Supervalu Antitrust Lawsuit Dismissed
A federal judge has dismissed a 2009 antitrust lawsuit against Minneapolis-based Supervalu Inc. in which a New England grocer alleged the grocery distributor engaged in price-fixing activities.
U.S. District Judge Ann D. Montgomery of the District of Minnesota issued a summary judgment dismissing the action and refused to revisit her July 2012 decision to deny class certification in the case, citing lack of evidence in both rulings.
“We are pleased by this result for our client, which ends more than four years of litigation on a matter that was without merit from the start,” Stephen P. Safranski, lead trial counsel to Supervalu, said in a statement released by law firm Robins, Kaplan, Miller & Ciresi.

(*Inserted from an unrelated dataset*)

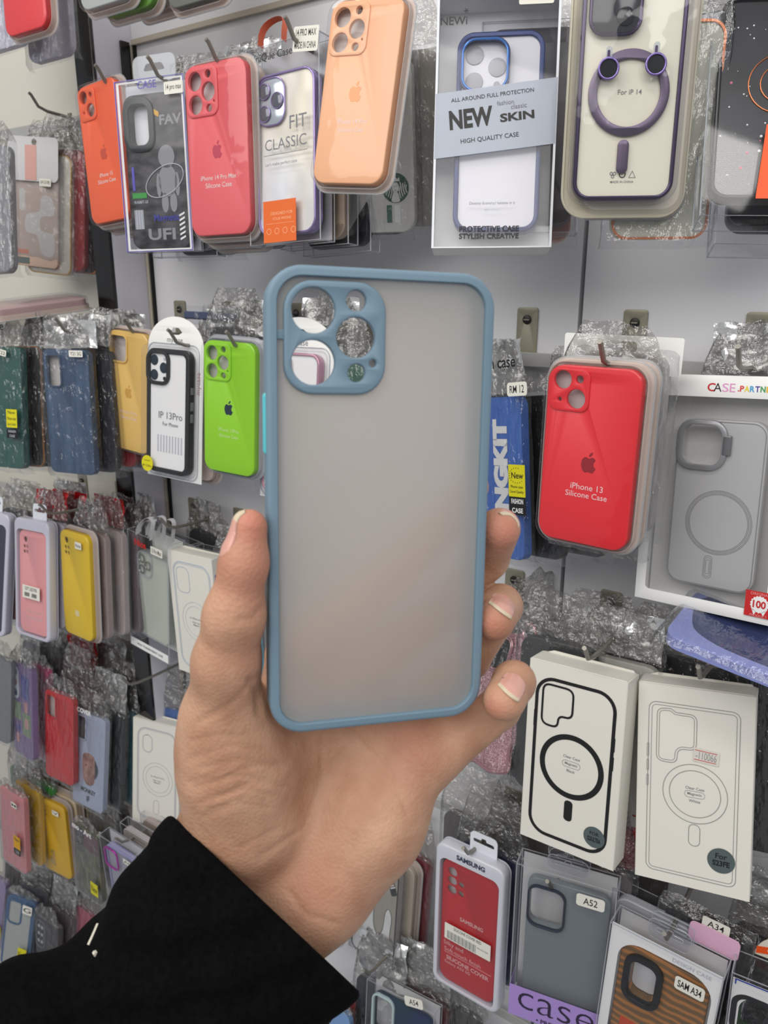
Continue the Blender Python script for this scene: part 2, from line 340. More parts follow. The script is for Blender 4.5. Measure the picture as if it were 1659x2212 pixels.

The lawsuit suit arose out of an antitrust challenge brought by several grocery retailers to a 2003 asset exchange agreement between Supervalu and Keene, N.H.-based C&S Wholesale Grocers Inc.
In June 2009, Supervalu and C&S were sued by single-store Boston grocer DeLuca’s Corp., which alleged that the distributors plotted “to allocate markets, customers and territories,” which resulted in price-fixing in New England and part of the Midwest.
The lawsuit alleged the distributors once vied for customers in New England, but shortly after C&S bought operations once run by defunct wholesaler Fleming Cos. Inc. in 2003, C&S and Supervalu agreed that Supervalu would pull out of New England if C&S wouldn’t enter the Midwest, according to published reports.
C&S purchased Supervalu’s New England operations, including facilities in Portland, Maine; Andover, Mass.; and Cranston, R.I., while Supervalu acquired C&S’s Wisconsin DCs.
The lawsuit claimed that the transaction led to raised prices and a subsequent lack of competition in the six New England states as well as in Illinois, Indiana, Iowa, Michigan, Minnesota, Ohio and Wisconsin.